Summer 2024

In Memoriam

Charles T. Munger, HLLD ’10

A portrait of Charles T. Munger, HLLD ’10.
Charles T. Munger, HLLD ’10

Charles T. “Charlie” Munger, HLLD ’10, died on November 28, 2023, in Santa Barbara, California. He was 99.

Munger, the vice chairman of Berkshire Hathaway, was the right hand of investor and philanthropist Warren Buffett, his longtime business partner. “He was the architect and I was the general contractor,” Buffett once said of their relationship, according to Munger’s obituary in the New York Times.

Munger studied math at U-M but dropped out to serve in the US Army after the attack on Pearl Harbor. With the help of the GI Bill, Munger attended Harvard Law School even though he did not have an undergraduate degree.

After graduating with honors, he moved to California and practiced real estate law, eventually becoming a founding partner of Munger, Tolles & Hills (now Munger, Tolles & Olson, a partnership that includes Ron Olson, ’66). 

He began dabbling in investments as a hobby. “But it soon occurred to me that I’d rather be one of our rich and interesting clients than be their lawyer,” Munger told Janet Lowe in her 2000 book Damn Right! Behind the Scenes with Berkshire Hathaway Billionaire Charlie Munger.

Munger met Buffet in 1959, and they quickly became friends and each other’s investment advisers. 

“Like Warren, I had a considerable passion to get rich,” Munger was quoted as saying in Roger Lowenstein’s 1995 book Buffett: The Making of an American Capitalist. “Not because I wanted Ferraris—I wanted the independence.
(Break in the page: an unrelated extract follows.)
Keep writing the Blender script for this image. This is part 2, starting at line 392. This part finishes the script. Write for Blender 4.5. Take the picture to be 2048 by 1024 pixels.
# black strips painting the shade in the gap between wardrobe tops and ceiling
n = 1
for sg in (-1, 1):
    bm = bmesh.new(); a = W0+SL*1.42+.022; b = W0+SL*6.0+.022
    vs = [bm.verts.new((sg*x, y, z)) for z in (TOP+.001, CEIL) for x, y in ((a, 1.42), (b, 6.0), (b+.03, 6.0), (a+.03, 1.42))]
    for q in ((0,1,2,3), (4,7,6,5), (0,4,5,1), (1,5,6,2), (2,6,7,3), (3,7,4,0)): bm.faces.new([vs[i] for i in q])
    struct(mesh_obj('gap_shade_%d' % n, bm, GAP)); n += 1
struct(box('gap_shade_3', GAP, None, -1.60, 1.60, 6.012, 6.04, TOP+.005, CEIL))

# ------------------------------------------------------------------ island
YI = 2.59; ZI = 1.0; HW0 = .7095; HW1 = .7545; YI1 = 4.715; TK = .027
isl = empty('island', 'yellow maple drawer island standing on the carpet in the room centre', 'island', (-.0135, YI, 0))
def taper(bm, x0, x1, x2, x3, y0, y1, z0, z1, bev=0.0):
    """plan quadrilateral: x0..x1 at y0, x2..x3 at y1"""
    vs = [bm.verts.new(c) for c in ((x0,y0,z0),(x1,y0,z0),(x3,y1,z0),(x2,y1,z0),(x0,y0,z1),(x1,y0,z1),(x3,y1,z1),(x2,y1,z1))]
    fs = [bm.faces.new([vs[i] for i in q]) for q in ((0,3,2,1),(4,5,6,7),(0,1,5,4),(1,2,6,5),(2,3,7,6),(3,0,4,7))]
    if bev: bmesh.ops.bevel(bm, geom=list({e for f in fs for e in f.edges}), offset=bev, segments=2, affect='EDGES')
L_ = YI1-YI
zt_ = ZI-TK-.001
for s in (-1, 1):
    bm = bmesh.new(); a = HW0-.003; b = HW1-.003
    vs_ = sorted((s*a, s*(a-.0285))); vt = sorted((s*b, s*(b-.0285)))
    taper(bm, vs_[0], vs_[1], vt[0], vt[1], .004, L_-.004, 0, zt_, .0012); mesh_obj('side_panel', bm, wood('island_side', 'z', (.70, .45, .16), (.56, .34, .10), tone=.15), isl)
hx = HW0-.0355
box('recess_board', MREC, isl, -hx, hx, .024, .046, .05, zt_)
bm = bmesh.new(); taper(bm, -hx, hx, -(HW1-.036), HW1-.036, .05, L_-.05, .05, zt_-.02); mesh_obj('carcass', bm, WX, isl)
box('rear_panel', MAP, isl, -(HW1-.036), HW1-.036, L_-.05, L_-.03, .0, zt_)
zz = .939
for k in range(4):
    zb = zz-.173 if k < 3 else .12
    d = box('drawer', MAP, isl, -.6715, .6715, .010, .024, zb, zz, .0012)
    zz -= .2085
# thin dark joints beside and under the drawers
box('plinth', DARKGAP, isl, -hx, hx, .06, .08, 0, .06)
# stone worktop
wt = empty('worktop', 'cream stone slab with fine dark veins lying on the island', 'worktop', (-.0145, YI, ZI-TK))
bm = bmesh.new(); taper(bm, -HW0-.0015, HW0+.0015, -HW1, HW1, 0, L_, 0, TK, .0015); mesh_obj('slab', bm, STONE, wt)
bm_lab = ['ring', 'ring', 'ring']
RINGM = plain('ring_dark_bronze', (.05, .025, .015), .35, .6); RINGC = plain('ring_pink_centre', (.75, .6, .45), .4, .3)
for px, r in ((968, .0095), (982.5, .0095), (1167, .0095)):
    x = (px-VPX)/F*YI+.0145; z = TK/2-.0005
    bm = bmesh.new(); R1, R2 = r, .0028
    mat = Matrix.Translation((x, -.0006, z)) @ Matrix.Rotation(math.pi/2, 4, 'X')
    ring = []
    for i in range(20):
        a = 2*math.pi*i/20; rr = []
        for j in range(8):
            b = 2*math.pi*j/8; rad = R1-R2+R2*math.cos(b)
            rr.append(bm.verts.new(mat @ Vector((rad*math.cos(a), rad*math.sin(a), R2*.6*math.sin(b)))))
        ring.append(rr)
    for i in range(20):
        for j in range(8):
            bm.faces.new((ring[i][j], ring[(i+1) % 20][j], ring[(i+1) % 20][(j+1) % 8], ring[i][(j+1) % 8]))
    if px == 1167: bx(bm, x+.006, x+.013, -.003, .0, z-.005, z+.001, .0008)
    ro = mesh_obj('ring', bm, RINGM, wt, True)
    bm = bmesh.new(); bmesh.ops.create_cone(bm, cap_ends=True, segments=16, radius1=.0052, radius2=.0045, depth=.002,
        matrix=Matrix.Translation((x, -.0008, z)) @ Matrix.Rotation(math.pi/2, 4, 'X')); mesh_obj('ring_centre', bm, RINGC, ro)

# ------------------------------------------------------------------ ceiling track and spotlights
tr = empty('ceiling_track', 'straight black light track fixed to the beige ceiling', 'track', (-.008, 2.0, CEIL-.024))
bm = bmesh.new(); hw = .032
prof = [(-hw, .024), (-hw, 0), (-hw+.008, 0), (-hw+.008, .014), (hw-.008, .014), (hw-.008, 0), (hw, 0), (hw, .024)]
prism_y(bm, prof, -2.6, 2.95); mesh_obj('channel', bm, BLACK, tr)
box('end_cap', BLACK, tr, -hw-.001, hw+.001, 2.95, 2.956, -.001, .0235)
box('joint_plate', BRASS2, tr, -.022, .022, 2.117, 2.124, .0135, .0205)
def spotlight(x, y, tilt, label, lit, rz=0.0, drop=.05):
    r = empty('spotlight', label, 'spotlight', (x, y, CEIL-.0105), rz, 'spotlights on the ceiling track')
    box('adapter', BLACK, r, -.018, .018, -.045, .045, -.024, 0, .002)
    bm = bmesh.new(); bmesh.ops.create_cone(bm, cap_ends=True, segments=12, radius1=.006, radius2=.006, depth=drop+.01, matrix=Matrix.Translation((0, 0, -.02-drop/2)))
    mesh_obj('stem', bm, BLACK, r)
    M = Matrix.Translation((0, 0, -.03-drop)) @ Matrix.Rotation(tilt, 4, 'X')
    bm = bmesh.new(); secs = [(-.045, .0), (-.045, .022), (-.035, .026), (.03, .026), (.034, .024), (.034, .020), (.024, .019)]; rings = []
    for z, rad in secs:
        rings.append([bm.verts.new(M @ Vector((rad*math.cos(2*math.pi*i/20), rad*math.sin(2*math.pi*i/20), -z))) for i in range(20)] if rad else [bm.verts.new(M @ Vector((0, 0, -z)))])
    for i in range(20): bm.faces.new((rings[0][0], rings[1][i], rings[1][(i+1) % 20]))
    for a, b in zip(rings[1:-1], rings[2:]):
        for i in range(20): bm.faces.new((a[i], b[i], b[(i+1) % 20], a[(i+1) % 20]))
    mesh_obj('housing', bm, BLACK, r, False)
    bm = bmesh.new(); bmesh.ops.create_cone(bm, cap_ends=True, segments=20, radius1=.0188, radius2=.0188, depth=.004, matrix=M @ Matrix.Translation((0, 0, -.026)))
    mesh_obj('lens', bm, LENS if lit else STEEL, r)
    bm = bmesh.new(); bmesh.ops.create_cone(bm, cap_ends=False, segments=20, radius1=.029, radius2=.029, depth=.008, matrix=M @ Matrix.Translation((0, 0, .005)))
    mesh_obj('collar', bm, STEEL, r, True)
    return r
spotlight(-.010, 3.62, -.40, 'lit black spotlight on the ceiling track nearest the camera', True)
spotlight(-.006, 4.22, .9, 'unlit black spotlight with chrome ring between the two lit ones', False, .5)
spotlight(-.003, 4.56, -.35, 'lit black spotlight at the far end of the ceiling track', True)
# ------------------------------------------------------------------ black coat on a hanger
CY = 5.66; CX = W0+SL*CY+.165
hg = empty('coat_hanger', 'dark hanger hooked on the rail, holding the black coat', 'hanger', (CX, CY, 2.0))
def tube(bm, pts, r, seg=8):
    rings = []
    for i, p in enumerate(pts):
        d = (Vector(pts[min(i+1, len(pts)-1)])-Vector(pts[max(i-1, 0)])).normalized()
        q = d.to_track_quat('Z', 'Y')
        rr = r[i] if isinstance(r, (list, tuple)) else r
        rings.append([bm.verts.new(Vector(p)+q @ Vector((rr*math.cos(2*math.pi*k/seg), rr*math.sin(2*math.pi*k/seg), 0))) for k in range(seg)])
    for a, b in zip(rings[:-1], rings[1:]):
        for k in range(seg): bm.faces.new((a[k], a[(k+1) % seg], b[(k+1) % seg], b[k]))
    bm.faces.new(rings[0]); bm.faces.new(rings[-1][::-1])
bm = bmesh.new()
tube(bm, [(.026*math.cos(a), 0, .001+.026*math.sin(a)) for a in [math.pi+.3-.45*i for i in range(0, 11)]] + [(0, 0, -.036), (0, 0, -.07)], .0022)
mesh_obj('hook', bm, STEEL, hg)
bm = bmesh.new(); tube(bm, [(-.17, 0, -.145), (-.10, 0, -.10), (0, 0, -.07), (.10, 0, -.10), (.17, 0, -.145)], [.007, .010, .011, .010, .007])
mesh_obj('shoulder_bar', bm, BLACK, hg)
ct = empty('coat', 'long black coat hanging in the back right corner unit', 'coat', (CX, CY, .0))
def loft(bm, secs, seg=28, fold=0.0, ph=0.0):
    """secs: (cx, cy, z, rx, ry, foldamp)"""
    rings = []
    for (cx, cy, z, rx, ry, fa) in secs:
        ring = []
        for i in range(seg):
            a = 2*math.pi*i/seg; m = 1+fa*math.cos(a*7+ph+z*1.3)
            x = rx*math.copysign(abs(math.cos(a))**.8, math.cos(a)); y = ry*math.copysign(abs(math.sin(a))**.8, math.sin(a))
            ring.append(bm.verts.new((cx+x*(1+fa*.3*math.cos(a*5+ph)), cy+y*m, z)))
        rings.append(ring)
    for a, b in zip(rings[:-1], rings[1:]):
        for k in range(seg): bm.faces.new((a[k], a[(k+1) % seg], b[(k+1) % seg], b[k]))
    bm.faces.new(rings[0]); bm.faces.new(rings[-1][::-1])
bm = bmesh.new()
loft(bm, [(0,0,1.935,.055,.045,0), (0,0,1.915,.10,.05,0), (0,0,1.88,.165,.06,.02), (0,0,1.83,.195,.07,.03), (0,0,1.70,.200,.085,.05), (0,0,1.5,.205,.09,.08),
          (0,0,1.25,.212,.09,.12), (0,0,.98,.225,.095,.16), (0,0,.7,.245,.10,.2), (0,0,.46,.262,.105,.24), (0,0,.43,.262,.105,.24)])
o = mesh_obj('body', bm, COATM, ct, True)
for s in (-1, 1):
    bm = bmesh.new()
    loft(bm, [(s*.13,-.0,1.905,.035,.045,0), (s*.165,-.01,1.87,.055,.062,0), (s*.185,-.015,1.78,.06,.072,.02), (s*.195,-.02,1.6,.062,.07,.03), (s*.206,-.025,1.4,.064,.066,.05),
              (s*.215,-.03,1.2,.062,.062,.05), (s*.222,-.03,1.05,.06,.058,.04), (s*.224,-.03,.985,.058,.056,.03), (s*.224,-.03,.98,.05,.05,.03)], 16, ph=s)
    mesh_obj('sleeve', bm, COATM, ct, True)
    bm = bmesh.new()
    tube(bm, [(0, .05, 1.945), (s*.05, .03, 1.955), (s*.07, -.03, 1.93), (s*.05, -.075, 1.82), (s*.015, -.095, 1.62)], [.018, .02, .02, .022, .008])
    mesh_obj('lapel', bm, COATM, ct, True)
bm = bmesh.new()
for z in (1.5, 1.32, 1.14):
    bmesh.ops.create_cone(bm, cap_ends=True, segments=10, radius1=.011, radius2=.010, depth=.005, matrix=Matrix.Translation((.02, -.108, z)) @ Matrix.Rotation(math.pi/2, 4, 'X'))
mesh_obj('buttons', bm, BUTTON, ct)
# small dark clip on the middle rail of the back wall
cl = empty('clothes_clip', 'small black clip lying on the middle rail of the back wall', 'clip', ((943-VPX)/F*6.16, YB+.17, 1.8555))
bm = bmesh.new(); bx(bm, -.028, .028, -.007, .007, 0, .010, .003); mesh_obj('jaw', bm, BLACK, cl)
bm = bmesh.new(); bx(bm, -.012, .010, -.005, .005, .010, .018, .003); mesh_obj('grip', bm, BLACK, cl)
I desperately wanted it. I thought it was undignified to have to send invoices to other people.”

Munger began investing side by side with Buffett, in companies like Wesco Financial and See’s Candies, before officially joining him as vice chairman. For the first year, Munger said, “I kept one toe in the law firm in case my capitalist career cratered.”

Together, Buffett and Munger built Berkshire Hathaway, one of the most successful and largest conglomerates in history. Among other properties, Berkshire Hathaway, which is based in Munger’s hometown, Omaha, Nebraska, owns the insurance giant Geico and the Burlington Northern Santa Fe railroad company. It holds stakes in Coca-Cola, American Express, and other corporate heavyweights. By 2023, it had about 396,000 employees and revenue exceeding $364 billion.

Munger was a significant donor to the University of Michigan and other universities. In 2011, he committed $20 million, one of the largest gifts in the Law School’s history, to refurbish the Lawyers Club. The project brought badly needed upgrades that transformed student rooms and other living areas inside the buildings while preserving the historic and iconic Collegiate Gothic exteriors. The renovated residence portion of the Lawyers Club was named The Charles T. Munger Residences in the Lawyers Club in honor of the gift.

The gift to renovate the Lawyers Club extended Munger’s philanthropic relationship with the Law School, which began in 2007 with a $3 million gift for lighting improvements in public areas of the Law Quadrangle, including the formerly dim interiors of Hutchins Hall and the Reading Room.

In 2013, Munger pledged $110 million to the University to build graduate student housing. At the time, it was the largest single gift in U-M’s history.

Munger is survived by three daughters, Wendy and Molly Munger and Emilie Munger Ogden; three sons, Charles Jr., Barry, and Philip; two stepsons, William and David Borthwick; 15 grandchildren; and seven great-grandchildren.

Portions of this obituary are excerpted from the New York Times obituary that was published on November 28, 2023.